Predicting the intensity mapping signal for multi-$J$ CO lines

Abstract: We present a novel approach to estimating the intensity mapping signal of any CO rotational line emitted during the Epoch of Reionization (EoR). Our approach is based on large velocity gradient (LVG) modeling, a radiative transfer modeling technique that generates the full CO spectral line energy distribution (SLED) for a specified gas kinetic temperature, volume density, velocity gradient, molecular abundance, and column density. These parameters, which drive the physics of CO transitions and ultimately dictate the shape and amplitude of the CO SLED, can be linked to the global properties of the host galaxy, mainly the star formation rate (SFR) and the SFR surface density.
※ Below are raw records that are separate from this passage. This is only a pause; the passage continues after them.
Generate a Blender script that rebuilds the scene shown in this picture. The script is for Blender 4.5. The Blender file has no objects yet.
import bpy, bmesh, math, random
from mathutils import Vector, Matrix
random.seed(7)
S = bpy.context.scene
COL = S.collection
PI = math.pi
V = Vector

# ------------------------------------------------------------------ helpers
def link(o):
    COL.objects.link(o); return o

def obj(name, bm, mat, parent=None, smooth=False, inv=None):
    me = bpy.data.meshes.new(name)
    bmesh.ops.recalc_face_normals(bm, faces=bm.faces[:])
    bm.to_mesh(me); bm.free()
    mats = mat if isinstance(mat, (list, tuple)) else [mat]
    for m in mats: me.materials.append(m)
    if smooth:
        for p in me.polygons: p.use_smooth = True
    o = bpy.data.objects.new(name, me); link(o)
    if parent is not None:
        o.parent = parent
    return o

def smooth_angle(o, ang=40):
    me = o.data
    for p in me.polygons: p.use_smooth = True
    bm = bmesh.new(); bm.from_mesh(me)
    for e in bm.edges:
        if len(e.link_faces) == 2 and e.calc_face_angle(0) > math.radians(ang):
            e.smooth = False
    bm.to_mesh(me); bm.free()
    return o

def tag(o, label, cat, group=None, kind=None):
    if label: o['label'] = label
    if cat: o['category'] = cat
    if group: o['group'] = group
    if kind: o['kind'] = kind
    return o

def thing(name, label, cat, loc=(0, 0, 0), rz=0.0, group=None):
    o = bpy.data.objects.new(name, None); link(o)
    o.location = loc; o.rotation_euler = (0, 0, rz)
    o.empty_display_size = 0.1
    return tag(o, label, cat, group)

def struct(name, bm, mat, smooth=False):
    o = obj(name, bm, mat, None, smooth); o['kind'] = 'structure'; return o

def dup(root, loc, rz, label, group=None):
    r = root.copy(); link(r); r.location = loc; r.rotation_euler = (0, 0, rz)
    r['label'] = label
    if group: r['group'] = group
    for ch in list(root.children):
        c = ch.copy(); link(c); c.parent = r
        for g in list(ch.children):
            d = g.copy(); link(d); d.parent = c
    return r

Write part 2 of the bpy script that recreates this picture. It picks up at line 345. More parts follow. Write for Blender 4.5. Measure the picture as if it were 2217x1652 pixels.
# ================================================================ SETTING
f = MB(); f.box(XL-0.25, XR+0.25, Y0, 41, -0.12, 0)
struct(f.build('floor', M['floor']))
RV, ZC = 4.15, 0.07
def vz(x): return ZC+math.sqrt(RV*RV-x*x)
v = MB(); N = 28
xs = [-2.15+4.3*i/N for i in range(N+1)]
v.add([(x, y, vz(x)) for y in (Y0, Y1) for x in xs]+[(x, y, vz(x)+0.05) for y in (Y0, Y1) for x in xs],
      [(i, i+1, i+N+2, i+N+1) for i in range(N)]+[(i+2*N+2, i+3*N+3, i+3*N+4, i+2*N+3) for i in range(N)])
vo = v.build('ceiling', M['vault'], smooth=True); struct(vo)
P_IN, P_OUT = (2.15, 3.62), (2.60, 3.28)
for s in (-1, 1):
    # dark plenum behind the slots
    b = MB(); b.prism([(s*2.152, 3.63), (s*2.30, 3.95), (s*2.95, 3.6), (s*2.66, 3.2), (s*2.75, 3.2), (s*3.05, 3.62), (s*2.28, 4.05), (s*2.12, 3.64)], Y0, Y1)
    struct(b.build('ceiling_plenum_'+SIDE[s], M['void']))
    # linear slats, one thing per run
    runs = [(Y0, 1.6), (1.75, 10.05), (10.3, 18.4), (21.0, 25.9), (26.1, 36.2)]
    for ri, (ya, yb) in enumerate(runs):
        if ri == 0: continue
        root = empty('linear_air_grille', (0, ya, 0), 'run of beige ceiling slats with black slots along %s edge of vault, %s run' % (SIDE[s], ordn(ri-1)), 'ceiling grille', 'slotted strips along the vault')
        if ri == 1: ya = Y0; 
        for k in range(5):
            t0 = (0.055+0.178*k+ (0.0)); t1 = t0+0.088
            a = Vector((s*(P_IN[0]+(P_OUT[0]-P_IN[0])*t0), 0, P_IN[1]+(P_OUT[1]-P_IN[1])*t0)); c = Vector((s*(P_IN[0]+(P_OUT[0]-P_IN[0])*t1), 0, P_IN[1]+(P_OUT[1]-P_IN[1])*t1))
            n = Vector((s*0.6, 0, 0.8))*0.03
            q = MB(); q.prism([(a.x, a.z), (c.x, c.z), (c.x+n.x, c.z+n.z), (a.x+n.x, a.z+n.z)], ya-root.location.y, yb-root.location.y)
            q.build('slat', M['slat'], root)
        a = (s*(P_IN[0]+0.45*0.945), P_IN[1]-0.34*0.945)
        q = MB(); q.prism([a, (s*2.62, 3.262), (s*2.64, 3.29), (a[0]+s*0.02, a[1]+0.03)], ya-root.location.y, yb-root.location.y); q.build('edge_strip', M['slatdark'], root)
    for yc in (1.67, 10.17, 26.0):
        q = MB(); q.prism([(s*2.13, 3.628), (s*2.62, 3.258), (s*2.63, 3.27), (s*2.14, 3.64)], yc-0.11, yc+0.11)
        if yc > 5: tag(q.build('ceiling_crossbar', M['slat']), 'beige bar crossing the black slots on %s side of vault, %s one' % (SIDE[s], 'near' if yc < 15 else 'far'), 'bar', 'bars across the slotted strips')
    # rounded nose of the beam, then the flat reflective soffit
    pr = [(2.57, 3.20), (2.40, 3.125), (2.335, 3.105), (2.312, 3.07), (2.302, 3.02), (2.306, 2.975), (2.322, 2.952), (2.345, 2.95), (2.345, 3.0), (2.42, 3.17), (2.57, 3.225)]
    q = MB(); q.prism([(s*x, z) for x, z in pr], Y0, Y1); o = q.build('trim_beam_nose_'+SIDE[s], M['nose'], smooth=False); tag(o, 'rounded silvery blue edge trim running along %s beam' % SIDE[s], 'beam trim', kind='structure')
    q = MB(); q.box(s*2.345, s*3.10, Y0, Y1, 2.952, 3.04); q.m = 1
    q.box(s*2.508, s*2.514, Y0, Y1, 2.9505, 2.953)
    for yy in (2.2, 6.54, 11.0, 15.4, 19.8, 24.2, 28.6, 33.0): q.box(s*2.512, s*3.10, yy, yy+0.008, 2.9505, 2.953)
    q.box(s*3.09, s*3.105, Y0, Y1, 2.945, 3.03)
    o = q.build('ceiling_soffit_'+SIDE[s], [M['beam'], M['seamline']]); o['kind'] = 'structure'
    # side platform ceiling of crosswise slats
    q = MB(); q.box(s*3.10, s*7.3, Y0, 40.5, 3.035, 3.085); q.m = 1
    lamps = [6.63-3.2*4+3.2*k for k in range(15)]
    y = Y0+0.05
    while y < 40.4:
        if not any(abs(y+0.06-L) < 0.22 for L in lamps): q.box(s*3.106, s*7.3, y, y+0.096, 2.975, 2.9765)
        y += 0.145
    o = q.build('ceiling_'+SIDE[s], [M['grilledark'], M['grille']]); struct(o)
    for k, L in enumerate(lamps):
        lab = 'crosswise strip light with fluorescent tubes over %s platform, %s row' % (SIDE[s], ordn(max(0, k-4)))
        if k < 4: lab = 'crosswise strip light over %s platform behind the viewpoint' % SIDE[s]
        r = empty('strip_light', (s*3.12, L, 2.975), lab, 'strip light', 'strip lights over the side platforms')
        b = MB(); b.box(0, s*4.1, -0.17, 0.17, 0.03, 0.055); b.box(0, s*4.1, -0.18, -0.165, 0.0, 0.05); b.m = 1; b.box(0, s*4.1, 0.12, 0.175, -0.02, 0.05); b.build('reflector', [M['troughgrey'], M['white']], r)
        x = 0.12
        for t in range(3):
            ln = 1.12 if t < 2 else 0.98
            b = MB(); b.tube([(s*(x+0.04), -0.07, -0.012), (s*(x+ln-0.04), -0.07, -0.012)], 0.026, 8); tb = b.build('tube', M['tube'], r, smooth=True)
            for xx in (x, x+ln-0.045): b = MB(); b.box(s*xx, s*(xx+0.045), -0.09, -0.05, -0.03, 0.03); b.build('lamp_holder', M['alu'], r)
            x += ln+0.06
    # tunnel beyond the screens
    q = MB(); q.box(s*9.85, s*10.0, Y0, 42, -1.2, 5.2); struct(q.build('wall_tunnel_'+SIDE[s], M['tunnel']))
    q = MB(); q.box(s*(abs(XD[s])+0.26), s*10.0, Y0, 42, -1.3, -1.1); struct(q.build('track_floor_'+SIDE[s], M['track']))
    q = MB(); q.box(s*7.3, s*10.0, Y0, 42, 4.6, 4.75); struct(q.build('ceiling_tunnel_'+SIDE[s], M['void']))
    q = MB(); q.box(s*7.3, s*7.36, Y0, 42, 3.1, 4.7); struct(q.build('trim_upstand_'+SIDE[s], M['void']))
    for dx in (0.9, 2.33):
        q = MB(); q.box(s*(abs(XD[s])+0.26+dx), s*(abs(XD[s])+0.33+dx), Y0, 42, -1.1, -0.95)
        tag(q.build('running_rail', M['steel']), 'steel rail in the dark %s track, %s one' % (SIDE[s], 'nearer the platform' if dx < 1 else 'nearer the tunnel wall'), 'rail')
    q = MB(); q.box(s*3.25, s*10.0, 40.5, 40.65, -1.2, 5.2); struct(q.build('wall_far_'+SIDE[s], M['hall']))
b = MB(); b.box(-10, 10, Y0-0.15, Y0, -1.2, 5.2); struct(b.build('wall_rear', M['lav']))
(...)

By further employing an empirically derived SFR-M relation for high redshift galaxies, we can express the LVG parameters, and thus the specific intensity of any CO rotational transition, as functions of the host halo mass M and redshift z. Integrating over the range of halo masses expected to host CO-luminous galaxies, i.e. M >= 10^8 M{_\odot}, we predict a mean CO(1-0) brightness temperature ranging from ~1 {\mu}K at z = 6 to ~ 0.2 {\mu}K at z = 10 in the case where the duty cycles of star formation and CO luminous activity are assumed to be 0.1 (f_{UV} = f_{duty} = 0.1). In this model, the CO emission signal remains strong for higher rotational levels, with < T_{CO} > ~ 0.3 and 0.1 {\mu}K for the CO J = 10->9 transition at z = 6 and 10 respectively. If instead we adopt duty cycles of unity, the estimated CO(1-0) brightness temperature declines to < T_{CO}>~ 0.6 {\mu}K at z = 6 and ~0.03 {\mu}K at z =10 respectively; the correspondingly reduced signal strengths of the higher J lines make detection of these transitions at high significance less likely in the f_{UV} = f_{duty} = 1 model.